GIVEN INSTRUCTION: Look through the listing below and report how many lines contain "from", as a bare number.

(3D scene scripts)
#####
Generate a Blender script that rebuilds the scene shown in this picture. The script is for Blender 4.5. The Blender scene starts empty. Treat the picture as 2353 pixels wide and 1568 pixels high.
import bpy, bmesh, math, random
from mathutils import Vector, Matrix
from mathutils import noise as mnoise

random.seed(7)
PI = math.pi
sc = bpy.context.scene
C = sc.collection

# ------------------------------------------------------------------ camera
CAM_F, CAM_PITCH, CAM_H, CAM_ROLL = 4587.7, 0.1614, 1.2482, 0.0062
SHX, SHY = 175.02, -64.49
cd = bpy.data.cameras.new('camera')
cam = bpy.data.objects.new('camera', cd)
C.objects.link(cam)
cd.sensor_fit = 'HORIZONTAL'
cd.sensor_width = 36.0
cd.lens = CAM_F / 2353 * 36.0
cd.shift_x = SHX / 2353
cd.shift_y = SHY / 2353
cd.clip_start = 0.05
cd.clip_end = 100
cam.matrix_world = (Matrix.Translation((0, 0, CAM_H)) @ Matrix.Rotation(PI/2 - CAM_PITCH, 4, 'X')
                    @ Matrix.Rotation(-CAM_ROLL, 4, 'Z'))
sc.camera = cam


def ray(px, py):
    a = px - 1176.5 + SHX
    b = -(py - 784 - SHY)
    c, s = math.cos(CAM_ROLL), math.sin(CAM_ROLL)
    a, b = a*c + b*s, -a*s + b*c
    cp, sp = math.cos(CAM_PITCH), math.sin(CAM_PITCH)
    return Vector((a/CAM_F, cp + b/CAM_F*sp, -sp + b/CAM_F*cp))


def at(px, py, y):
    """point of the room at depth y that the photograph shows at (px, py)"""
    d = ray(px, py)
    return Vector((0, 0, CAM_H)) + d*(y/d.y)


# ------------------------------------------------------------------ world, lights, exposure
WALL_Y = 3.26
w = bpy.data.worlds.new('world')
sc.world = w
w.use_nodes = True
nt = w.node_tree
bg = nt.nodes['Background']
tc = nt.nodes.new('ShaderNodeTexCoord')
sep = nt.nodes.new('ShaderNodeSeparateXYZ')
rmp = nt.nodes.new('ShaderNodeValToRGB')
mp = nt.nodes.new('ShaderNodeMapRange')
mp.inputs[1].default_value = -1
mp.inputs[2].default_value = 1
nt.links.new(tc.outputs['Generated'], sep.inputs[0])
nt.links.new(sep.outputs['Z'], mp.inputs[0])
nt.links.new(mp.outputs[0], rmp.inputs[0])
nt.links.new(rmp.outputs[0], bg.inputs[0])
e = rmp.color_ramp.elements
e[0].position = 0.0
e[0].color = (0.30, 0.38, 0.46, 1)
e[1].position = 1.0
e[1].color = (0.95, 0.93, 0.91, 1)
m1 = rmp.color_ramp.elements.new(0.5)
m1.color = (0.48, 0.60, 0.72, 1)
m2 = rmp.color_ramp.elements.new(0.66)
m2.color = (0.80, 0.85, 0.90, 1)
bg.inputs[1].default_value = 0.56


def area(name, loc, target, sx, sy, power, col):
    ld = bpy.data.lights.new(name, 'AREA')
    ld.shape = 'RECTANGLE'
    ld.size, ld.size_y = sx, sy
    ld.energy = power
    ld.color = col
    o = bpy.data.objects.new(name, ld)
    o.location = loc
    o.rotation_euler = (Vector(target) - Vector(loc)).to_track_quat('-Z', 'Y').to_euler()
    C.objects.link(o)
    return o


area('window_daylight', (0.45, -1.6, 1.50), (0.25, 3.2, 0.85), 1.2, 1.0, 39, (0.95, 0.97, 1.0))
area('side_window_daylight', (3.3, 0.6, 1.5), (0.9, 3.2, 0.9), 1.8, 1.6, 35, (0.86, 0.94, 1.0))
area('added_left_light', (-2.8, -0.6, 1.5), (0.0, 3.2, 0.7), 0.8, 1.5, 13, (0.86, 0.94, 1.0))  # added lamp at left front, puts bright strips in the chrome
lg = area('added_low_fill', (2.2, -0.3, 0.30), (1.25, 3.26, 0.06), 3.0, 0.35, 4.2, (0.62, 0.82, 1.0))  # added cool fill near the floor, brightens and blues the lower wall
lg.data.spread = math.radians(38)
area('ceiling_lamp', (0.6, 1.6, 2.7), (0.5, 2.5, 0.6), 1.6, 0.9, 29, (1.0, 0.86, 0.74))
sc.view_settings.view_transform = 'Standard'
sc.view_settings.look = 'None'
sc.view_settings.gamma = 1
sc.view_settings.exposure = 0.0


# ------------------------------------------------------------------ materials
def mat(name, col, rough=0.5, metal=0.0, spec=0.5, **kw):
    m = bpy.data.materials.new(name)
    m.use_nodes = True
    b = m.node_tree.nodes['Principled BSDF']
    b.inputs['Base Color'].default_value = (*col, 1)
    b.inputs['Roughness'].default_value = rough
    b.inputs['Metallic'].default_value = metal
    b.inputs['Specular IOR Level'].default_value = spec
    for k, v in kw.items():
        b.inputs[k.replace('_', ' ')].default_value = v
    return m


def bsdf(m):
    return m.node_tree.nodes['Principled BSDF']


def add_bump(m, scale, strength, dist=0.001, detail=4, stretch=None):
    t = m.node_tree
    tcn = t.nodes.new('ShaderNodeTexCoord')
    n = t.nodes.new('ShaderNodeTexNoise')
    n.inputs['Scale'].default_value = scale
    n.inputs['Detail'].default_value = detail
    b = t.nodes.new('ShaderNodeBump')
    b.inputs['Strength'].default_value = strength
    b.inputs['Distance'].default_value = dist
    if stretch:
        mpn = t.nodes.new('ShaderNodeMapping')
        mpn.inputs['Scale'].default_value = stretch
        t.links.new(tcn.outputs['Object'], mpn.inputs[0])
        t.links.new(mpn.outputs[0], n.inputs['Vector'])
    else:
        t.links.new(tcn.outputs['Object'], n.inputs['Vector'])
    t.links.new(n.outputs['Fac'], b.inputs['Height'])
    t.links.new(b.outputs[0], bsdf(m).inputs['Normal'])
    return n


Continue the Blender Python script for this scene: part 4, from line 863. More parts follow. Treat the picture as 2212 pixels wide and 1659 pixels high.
#####
REPLY TO THE TASK: 3